When we assign too much value to a single piece, we forget to reflect on the image as a whole. We see the fragment but overlook the continuum of contexts that history has erased. Data, whether a 150-year-old letter or a modern user survey, leads us astray precisely because it is, by nature, fragmentary.
Although I would love to use this as a stick to beat bad historians and challenge their often reductive, imagination-starved depictions of reality, this concern applies to us all. When we read a report, a user survey, or any other data-based presentation, we only see the planes that made it back. We see the answers from whoever took the time to respond, or the numbers that are actually measurable.
But what of all the others? What about all the questions we didn’t ask, or the context from which we extracted the numbers?
I am not saying data is bad. But our use of data often is. Without critical, reflective interpretation, data becomes misleading and dangerous. It becomes a false representation of reality that leads us astray. Our job must be to look for the in-betweens and what is left behind: the missing context, the meaning embedded in the framing of the questions that brought the data about in the first place. We cannot simply trust the fragments that have found their way into the light. We need to immerse ourselves in the darkness behind them. The archive, the survey, the report: all indirectly point back to everything that is left out.
Truth, I would argue, resides just as often in the shadows as in what appears before us. It lives in the collective whole that is lost through representation.
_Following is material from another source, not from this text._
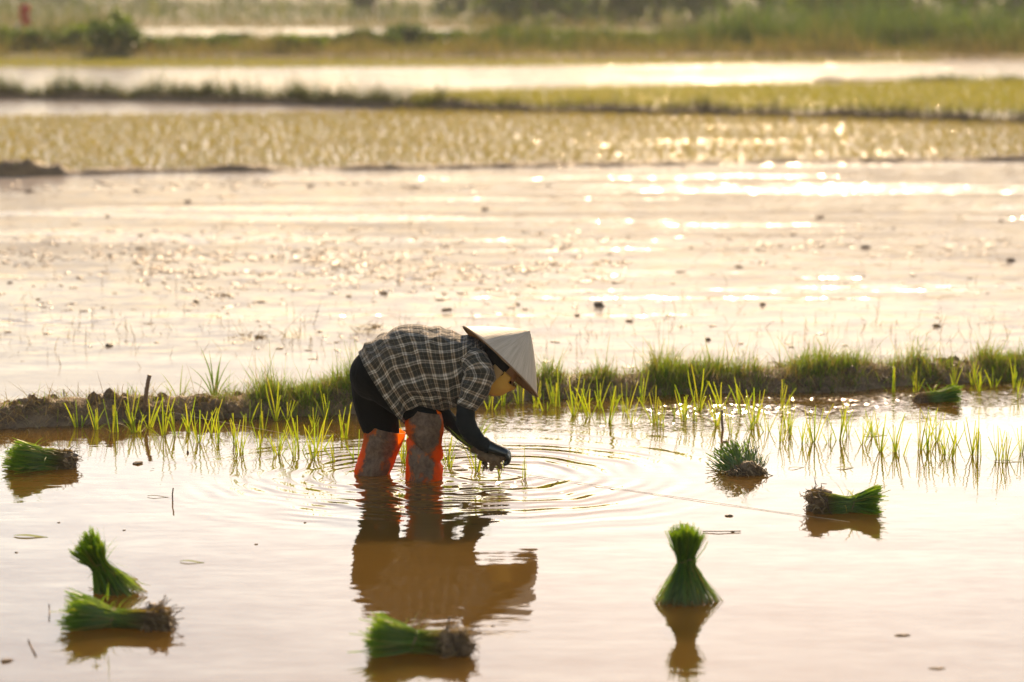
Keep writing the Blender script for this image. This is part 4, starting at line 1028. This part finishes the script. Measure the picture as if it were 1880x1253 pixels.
def bush(px, py, wpx, hpx, kind, label, seed):
    p = pix(px, py, .1); d = p[1]; W = wpx * d / FPX; H_ = hpx * d / FPX; p[2] = gz(p[0], d)
    r = np.random.default_rng(seed)
    bl = [(r.uniform(-.35, .35) * W, r.uniform(-.3, .3) * W, H_ * r.uniform(.3, .7), W * r.uniform(.2, .34), W * r.uniform(.2, .3), H_ * r.uniform(.22, .36)) for _ in range(6)] + [(0, 0, H_ * .35, W * .42, W * .34, H_ * .36)]
    t = empty('bush', p, label, 'bush', 'bushes on the far bank')
    link('crown', crown(1300, bl, .075 + .012 * W, seed, TG[kind]), M['foliage'], t)
    link('trunk', trunk_mesh(H_ * .55, .03, seed, 5), M['bark'], t)
    return t
bush(205, 102, 105, 66, 0, 'large round dark bush on the far bank at the left', 1)
b_ = bush(226, 100, 60, 88, 1, 'tall yellow green bush rising behind the large dark bush', 2)
bush(70, 98, 95, 44, 0, 'low dark bush beneath the red cloth marker', 3); bush(12, 97, 60, 42, 1, 'low green bush at the left edge', 4); bush(140, 96, 60, 36, 0, 'small dark bush left of the large round one', 5)
bush(340, 92, 60, 26, 1, 'low light green bush in front of the distant pale water', 6); bush(440, 90, 80, 34, 0, 'low dark bush in front of the middle of the pale water', 7); bush(500, 88, 60, 26, 0, 'low dark shrub just right of the dark bush by the pale water', 14)
bush(590, 92, 70, 28, 1, 'low green bush right of the low dark shrub', 8); bush(690, 95, 80, 38, 0, 'green bush below the dark tree trunk', 9); bush(745, 92, 70, 48, 0, 'pointed dark bush in front of the right end of the pale water', 10)
bush(820, 90, 95, 30, 0, 'long low dark bush right of the pointed one', 11); bush(930, 86, 60, 38, 0, 'small dark bush on the far bank near the middle', 12); bush(1010, 84, 90, 28, 1, 'low green bush right of the middle', 13); bush(1120, 84, 100, 30, 1, 'wide low green bush before the tawny field', 15); bush(1240, 84, 80, 26, 0, 'low bush at the left end of the reeds', 16)
for k, (a_, h_) in enumerate(((40, 30), (175, 52), (270, 34), (310, 26), (390, 30), (545, 34), (640, 34), (780, 30), (875, 34), (970, 30), (1070, 32), (1180, 30), (1300, 40), (1390, 44), (1480, 46), (1570, 50), (1660, 48), (1740, 52), (1830, 50))):
    bush(a_, 94 + (k % 3) * 3 - (6 if a_ > 700 else 0), 70 + (k * 37) % 50, h_, k % 2, 'low weedy bush on the far bank, %s from the left among the small ones' % nth(k + 1), 200 + k)
def tree(px, py, Wm, Hm, kind, label, seed, th=.4, low=.35, group='trees beyond the far fields', dens_=1600):
    p = pix(px, py, .1); d = p[1]; p[2] = gz(p[0], d); r = np.random.default_rng(seed)
    t = empty('tree', p, label, 'tree', group)
    bl = [(r.uniform(-.36, .36) * Wm, r.uniform(-.36, .36) * Wm, Hm * r.uniform(low, .88), Wm * r.uniform(.16, .30), Wm * r.uniform(.16, .30), Hm * r.uniform(.10, .2)) for _ in range(11)]
    link('crown', crown(dens_, bl, .17 + .02 * Wm, seed, TG[kind]), M['foliage'], t)
    link('trunk', trunk_mesh(Hm * .7, .05 + .018 * Hm, seed), M['bark'], t)
    return t
trs = [(925, 46, 4, 5, 1), (985, 48, 5, 6, 0), (1050, 40, 5, 6, 2), (1120, 44, 5, 5, 1), (1205, 46, 5, 6, 0), (1275, 42, 5, 6, 2), (1330, 44, 5, 7, 1), (1400, 46, 6, 6, 0), (1470, 40, 5, 6, 2), (1540, 46, 5, 7, 1), (1600, 44, 5, 6, 0), (1690, 46, 6, 7, 1), (1760, 44, 5, 6, 0), (1850, 40, 5, 7, 2), (1900, 44, 5, 6, 0), (870, 36, 4, 5, 2), (800, 30, 4.5, 5, 2)]
ords = ['third', 'fourth', 'fifth', 'sixth', 'seventh', 'eighth', 'ninth', 'tenth', 'eleventh', 'twelfth', 'thirteenth', 'fourteenth', 'fifteenth', 'sixteenth', 'last', 'second', 'first']
for k, (a_, b_, wm, hm, kd) in enumerate(trs): tree(a_, b_, wm, hm, kd, '%s green tree, %s from the left in the row beyond the tawny field' % (['leafy', 'low', 'bushy'][k % 3], ords[k]), 40 + k, low=.12)
tree(685, 34, 2.6, 6, 2, 'dark slender tree left of the middle above the pale water', 70, low=.10); tree(718, 28, 4, 6, 2, 'dark tree just right of the slender dark one', 71, low=.18)
TG.append([(.16, .07, .04), (.12, .06, .035), (.20, .10, .05)])
t = tree(1645, 40, 2.2, 1.5, 3, 'low reddish brown shrub under the trees at the right', 72, low=.1); t.name = 'shrub'; t['category'] = 'shrub'; del t['group']
for k, (a_, b_, wm, hm) in enumerate([(20, 14, 10, 5), (75, 12, 9, 7), (150, 16, 12, 5), (330, 14, 9, 6), (420, 16, 11, 4.5), (500, 12, 10, 6), (590, 14, 10, 5), (250, 12, 8, 8)]):
    tree(a_, b_, wm, hm, 2, 'faint hazy tree, %s from the left on the far horizon' % ['first', 'second', 'third', 'fifth', 'sixth', 'seventh', 'eighth', 'fourth'][k], 80 + k, low=.2, group='hazy trees on the horizon', dens_=900)
# a far-off wood that closes the horizon
n = 26000; x_ = rng.uniform(-260, 260, n); y_ = rng.uniform(620, 700, n); hh_ = 9 + 5 * np.array([fbm(a * .02, 1, 3) for a in x_]); z_ = rng.uniform(0, 1, n) ** .8 * hh_
c_ = np.stack([x_, y_, z_], 1); a_ = rng.normal(0, 1, (n, 3)); a_ /= np.linalg.norm(a_, axis=1)[:, None]; b_ = np.cross(a_, rng.normal(0, 1, (n, 3))); b_ /= np.linalg.norm(b_, axis=1)[:, None]
V = np.stack([c_ - a_ * 1.1, c_ - b_ * .6, c_ + a_ * 1.1, c_ + b_ * .6], 1).reshape(-1, 3)
link('distant_wood', quadmesh('distant_wood', V, np.arange(4 * n).reshape(-1, 4), np.repeat(cmix(n, TG[2]), 4, 0), smooth=False), M['foliage'], kind='stuff', label='distant hazy wood closing the horizon', cat='wood')
# posts and the red marker
p = pix(33, 96, .1); stick('post', [p, p + [0, 0, .5], p + [.02, 0, .95]], .05, 'short pale post in the weeds at the far left', 'post', 'string')
M['red'] = mat_plain('red_cloth', (.42, .035, .03), .8, .3, 8)
p = pix(47, 92, .1); p[2] = gz(p[0], p[1]); t = empty('marker_flag', p, 'faded red cloth marker on a pole above the weeds at the far left', 'flag')
link('pole', quadmesh('pole', *tube([(0, 0, -.2), (0, 0, .8), (.01, 0, 1.5)], .02, 8)), M['wood'], t)
V, Q = [], []
for i in range(9):
    for j in range(13): V.append((-.16 + .32 * i / 8 + .02 * math.sin(j * .8), .05 * math.sin(i * 1.1 + j * .5), .80 + .66 * j / 12 - .02 * (i / 8) * (1 - j / 12)))
Q = [(i * 13 + j, i * 13 + j + 1, (i + 1) * 13 + j + 1, (i + 1) * 13 + j) for i in range(8) for j in range(12)]
o = link('cloth', quadmesh('cloth', V, Q), M['red'], t); md = o.modifiers.new('t', 'SOLIDIFY'); md.thickness = .01
p = pix(1794, 66, .1); p[2] = gz(p[0], p[1]); stick('utility_post', [p + [0, 0, -.3], p + [0, 0, 2], p + [.02, 0, 4.5]], [.10, .09, .075], 'thin dark upright post at the right among the trees', 'post')
# grass along the second and third bunds
def bund_grass(BV, nc, x0, x1, n, h, cols, label, name='bund_grass', tr=(.2, .8)):
    BV = np.asarray(BV).reshape(-1, nc + 1, 3); P_ = []
    while len(P_) < n:
        x = rng.uniform(x0, x1)
        if rng.random() < .5 + 1.0 * max(0, fbm(x * .7, 2, 5) + .25): P_.append(bund_pt(BV, x, rng.uniform(*tr)))
    c = cmix(n, cols); cl = np.array([.75 + .5 * max(0, .5 + fbm(p_[0] * 1.4, 0, 4)) for p_ in P_])
    link(name, quadmesh(name, *blades(np.array(P_) - [0, 0, .02], rng.gamma(5, h / 5, n) * cl, rng.uniform(0, 6.28, n), np.abs(rng.normal(.25, .2, n)), rng.normal(.4, .3, n), rng.uniform(.01, .018, n), c * .8, c, 3)), M['grass'], kind='stuff', label=label, cat='grass')
bund_grass(B3V, 8, -14, -1.2, 6500, .24, [(.07, .095, .02), (.10, .11, .03), (.14, .105, .05), (.05, .075, .018)], 'shaggy grass on the second bund at the left')
bund_grass(B3V, 8, -1.2, 15, 4500, .14, [(.06, .085, .02), (.10, .085, .035), (.07, .055, .03)], 'short grass on the second bund at the right')
bund_grass(B4V, 6, 9, 15, 1500, .14, [(.09, .14, .02), (.12, .15, .03)], 'green edge of grass on the mud ridge at the far right')
bund_grass(B2V, 8, -8, 8, 900, .07, [(.12, .12, .04), (.15, .11, .05)], 'sparse grass on the low bund of the far paddy')
# ------------------------------------------------------------------ the hazy air
hz_ = NT('haze_air'); pv_ = hz_.n('ShaderNodeVolumePrincipled')
pv_.inputs['Color'].default_value = (.92, .93, .95, 1); pv_.inputs['Density'].default_value = 0.00034; pv_.inputs['Anisotropy'].default_value = 0.25
hz_.t.links.new(pv_.outputs[0], hz_.out.inputs['Volume'])
x0, x1, y0, y1, z0, z1 = -2600, 2600, -20, 3100, -1.3, 26
V = [(x0, y0, z0), (x1, y0, z0), (x1, y1, z0), (x0, y1, z0), (x0, y0, z1), (x1, y0, z1), (x1, y1, z1), (x0, y1, z1)]
link('haze', mesh('haze', V, [(3, 2, 1, 0), (4, 5, 6, 7), (0, 1, 5, 4), (1, 2, 6, 5), (2, 3, 7, 6), (3, 0, 4, 7)], smooth=False), hz_.m, kind='stuff', label='thin warm haze in the air over the fields', cat='haze')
Our job must be to critically engage with what we see and carefully and compassionately excavate what is hidden behind it.
So perhaps the Hans Christian Andersen Museum needs not just the flower display next to one Ida, but also Piet Hein’s skeptical rejoinder about another: “He probably told that to all the girls named Ida.” Not to dismiss either story, but to hold them in tension – the gratitude and the strategy, the fairy tale and the networker, the fragment and the pattern it hints at. That tension and ambiguity, uncomfortable as it may be, is where understanding actually lives.